## STATED PROBLEM
Pick out every line with the word "follow" and copy it.

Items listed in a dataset
□ □ □ □ □
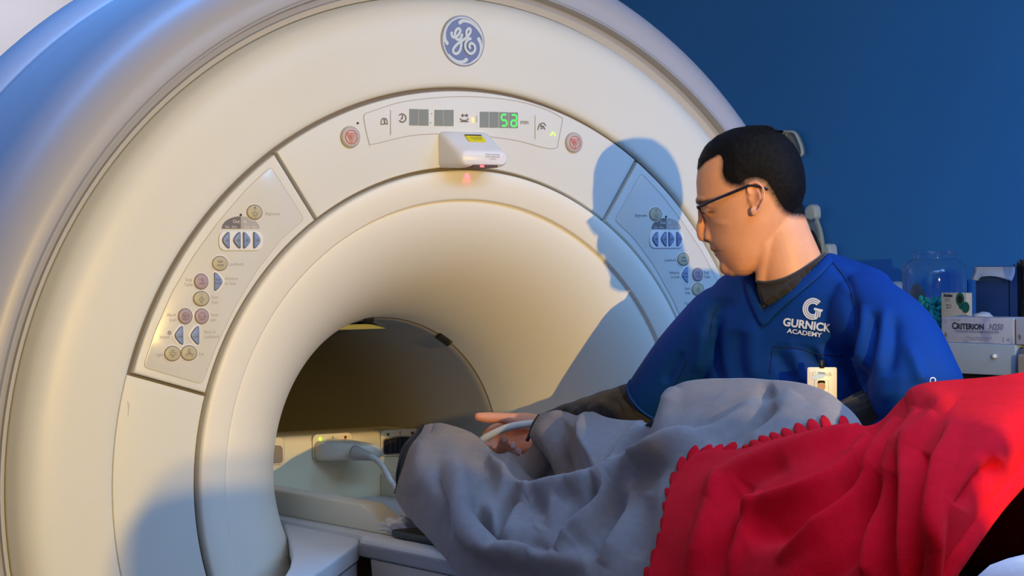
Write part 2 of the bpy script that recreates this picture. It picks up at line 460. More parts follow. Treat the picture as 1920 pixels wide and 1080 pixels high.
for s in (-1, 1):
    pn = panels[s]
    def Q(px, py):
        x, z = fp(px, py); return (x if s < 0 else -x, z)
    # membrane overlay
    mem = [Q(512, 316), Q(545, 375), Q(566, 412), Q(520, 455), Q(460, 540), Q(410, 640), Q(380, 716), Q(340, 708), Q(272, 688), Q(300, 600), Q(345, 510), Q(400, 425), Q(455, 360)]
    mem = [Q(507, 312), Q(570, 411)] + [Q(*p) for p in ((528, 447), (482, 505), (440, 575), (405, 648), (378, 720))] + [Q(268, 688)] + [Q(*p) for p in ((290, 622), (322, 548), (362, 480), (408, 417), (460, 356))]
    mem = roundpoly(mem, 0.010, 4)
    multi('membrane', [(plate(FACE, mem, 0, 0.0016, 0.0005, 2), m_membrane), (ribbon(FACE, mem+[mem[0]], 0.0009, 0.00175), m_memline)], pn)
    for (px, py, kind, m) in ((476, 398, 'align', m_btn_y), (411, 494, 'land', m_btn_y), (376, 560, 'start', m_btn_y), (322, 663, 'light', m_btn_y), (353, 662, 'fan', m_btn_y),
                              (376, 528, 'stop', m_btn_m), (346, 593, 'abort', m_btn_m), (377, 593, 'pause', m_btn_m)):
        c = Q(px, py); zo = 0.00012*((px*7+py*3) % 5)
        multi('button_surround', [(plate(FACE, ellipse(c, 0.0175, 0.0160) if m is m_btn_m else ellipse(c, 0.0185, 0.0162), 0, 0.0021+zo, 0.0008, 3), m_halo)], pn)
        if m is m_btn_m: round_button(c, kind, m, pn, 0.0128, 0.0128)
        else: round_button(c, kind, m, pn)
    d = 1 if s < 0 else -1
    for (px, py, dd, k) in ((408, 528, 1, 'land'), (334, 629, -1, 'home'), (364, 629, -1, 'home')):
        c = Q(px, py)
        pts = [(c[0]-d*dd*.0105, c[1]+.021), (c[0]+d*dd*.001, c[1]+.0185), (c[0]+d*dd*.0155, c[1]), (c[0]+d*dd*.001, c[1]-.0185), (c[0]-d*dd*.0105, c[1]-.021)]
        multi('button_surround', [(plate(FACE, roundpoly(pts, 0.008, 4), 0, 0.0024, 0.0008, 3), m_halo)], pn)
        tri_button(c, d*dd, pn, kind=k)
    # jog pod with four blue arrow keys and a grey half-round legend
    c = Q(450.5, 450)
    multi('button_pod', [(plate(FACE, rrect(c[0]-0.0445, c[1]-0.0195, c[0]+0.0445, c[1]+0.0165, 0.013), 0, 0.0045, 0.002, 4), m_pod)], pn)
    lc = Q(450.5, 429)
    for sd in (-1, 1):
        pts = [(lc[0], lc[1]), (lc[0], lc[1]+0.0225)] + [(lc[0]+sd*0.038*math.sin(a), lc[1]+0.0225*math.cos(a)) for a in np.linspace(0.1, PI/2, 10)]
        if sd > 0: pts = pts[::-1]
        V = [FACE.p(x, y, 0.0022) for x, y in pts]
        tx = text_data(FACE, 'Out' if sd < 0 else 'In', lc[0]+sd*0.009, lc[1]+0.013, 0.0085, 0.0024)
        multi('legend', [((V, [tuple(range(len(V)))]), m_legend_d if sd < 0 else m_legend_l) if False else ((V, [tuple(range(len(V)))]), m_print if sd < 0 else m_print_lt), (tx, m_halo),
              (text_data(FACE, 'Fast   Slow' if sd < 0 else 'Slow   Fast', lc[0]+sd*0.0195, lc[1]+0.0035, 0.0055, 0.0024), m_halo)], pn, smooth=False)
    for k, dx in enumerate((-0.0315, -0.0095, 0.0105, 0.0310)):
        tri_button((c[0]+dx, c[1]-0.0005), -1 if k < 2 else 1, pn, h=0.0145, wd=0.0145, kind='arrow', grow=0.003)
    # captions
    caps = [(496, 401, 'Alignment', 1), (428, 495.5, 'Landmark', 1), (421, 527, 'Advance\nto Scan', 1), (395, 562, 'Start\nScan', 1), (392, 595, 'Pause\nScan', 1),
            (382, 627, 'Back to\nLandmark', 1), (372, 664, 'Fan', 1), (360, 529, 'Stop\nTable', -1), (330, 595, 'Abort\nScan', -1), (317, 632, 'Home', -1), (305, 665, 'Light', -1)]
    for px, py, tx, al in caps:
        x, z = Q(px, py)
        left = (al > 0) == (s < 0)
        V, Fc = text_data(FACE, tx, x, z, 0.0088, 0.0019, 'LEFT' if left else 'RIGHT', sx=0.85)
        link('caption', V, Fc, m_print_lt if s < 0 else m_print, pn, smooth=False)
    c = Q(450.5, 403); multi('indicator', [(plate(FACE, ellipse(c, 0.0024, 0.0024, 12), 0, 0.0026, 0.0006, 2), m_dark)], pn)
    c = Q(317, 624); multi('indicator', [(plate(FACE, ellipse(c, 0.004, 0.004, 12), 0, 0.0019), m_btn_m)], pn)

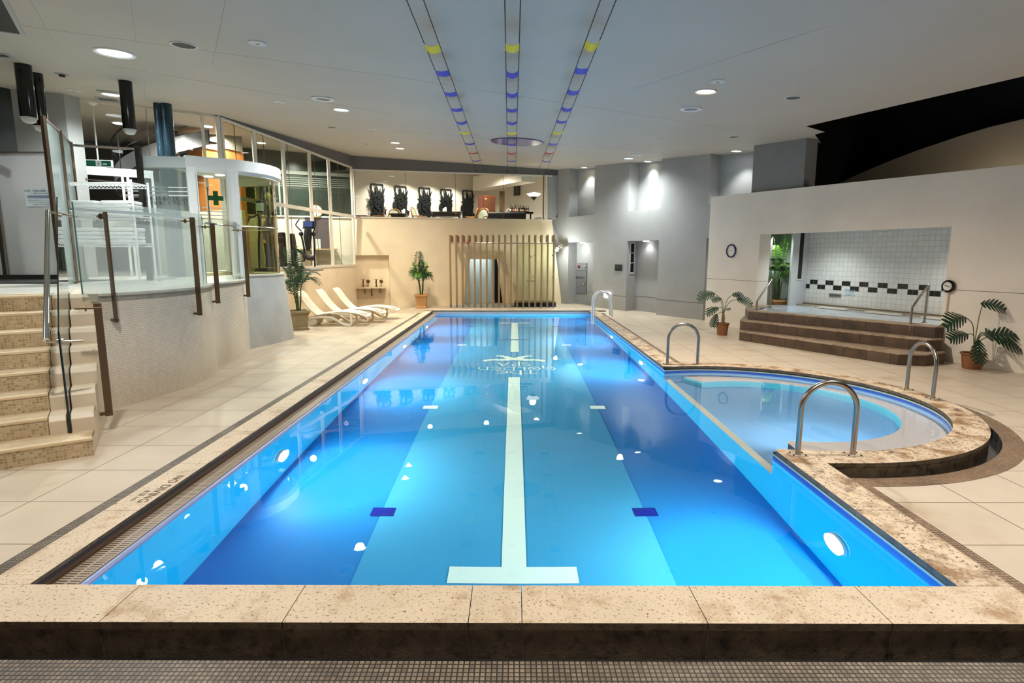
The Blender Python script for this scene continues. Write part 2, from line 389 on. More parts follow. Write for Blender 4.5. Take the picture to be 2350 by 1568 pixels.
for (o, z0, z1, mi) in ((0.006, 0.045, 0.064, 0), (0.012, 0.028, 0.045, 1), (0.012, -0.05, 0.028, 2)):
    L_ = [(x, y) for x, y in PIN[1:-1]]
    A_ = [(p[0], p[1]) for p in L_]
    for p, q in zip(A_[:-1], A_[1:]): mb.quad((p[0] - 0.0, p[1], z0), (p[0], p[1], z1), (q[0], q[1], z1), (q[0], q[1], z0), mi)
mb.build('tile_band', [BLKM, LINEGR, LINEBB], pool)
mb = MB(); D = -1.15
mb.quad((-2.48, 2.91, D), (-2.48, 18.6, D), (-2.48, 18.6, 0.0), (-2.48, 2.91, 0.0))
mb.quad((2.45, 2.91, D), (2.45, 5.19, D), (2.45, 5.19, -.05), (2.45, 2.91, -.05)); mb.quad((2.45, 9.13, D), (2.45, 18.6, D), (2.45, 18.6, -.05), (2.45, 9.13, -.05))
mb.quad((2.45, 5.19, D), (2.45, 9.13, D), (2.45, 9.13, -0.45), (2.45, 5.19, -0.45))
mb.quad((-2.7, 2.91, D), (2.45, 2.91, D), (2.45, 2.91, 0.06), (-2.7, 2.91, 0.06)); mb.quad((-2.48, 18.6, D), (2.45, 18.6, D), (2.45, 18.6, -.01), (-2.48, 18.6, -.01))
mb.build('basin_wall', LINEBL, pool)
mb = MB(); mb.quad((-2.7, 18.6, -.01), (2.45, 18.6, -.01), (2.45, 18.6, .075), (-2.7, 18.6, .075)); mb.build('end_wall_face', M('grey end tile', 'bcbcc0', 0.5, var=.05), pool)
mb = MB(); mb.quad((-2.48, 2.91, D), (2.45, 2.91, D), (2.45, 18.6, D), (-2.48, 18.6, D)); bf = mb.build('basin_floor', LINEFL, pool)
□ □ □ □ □
## TASK RESPONSE
Write part 2 of the bpy script that recreates this picture. It picks up at line 460. More parts follow. Treat the picture as 1920 pixels wide and 1080 pixels high.
The Blender Python script for this scene continues. Write part 2, from line 389 on. More parts follow. Write for Blender 4.5. Take the picture to be 2350 by 1568 pixels.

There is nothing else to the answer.